On Tuesday, President Donald Trump summarily fired his Secretary of State Rex Tillerson. By some reports, Tillerson found out about his ouster via Twitter. Tillerson’s firing represents another strange turn in a White House with chaotic turnover and an inability to establish a diplomatic strategy both home and abroad.
Trump is expected to replace Tillerson with CIA Director Mike Pompeo. There have been reports since Tillerson’s firing that suggest the bureaucrats and officials working in his department are relieved he’s been shown the door. As secretary of state, he failed to fill numerous vacancies in the State Department, and it was never quite clear what he wanted to turn the department into, or how his vision deviated from President Trump’s.
What was clear was Tillerson and Trump never liked each other, allegedly hurling insults behind each other’s backs.

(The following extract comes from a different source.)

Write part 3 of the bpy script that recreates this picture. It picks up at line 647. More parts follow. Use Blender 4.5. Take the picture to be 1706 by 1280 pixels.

And it’s also clear that Tillerson’s firing is another tear in an otherwise frayed administration.
Oakland University political science professor Peter Trumbore joins Detroit Today with Stephen Henderson to discuss the ramifications of Tillerson’s firing. Trumbore says Tillerson wasn’t particularly effective at his job.
“Tillerson was probably the least effective and probably the most disliked within his own agency of any modern Secretary of State,” he says.
Trumbore says that while his replacement, Mike Pompeo, has government experience, Pompeo’s “partisan and loyalist” tendencies are causes for concern.